Wednesday, 23 April 2014

Cape St.Mary's Ecological Reserve

Monday April 21st Brad & I made our annual trip to Cape St.Mary's Ecological Reserve to photograph the nesting Seabirds and also to try our hand at a few landscape photos while we were there. As usual we were amazed at the number of seabirds that nest on Bird rock and the surrounding cliffs. During the breeding season the cape is home to literally ten's of thousands of nesting Northern Gannets, Murres, Kittiwakes and the list goes on. Its Amazing. 

We had a very early morning, we left Brad's house 4:30am to embark and arrived at the cape just after sunrise. We had hoped for little or no wind so we could focus on the Horned Larks that nest on the barrens at the cape but of course mother nature had other plans. The wind was gusting somewhere around 80km/hr if i had to guess. It was very cold and it didn't feel much like spring. That doesn't stop the birds instinct to claim nesting territory and find a mate!

               Cape St.Mary's lighthouse in the distance. This is the view just to the right of Bird rock.

Bird Rock. 

A 100-metre-tall stack of sandstone that is separated from the viewing area by a gap only a few metres wide.This shot doesn't do it justice for size and sheer number of nesting Gannets. Next trip we will have some more presentable photos of the area when the grass is lush green and the birds are all back from their wintering grounds.

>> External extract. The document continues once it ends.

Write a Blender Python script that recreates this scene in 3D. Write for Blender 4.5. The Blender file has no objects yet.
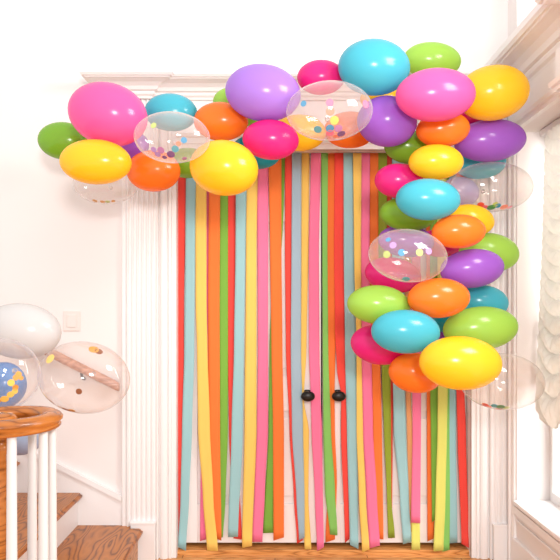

When we first arrived and began our walk out to bird rock we stopped to photograph Horned larks of which have recently arrived to nest for another season. They are usually just out of reach but every now and again you find one that is somewhat more approachable.

Once at Bird Rock we photographed the many hundreds if not thousands of Gannets that have already returned. It is so amazing to watch these large seabirds glide around the large cliffs and headlands with ease. The updrafts allow them to glide and help us get in-flight shots. Also the cliffs and rocks that the birds build their nests on provide interesting backdrops for photography.


In June we will return to photograph the Murres and Kittiwakes which also nest at the cape. When we were there on monday not all the Murres and Kittiwakes were on the cliffs but MANY thousands were on the water below as you can see from the photo below!

Things are now changing on the Island of Newfoundland. Birds like Osprey and Greater Yellowlegs are showing up and bird song once again is filling the woods. I myself have been busy building Tree Swallow boxes with my father and placing them around. Only a few more weeks and the flood gates of bird migration will be opened!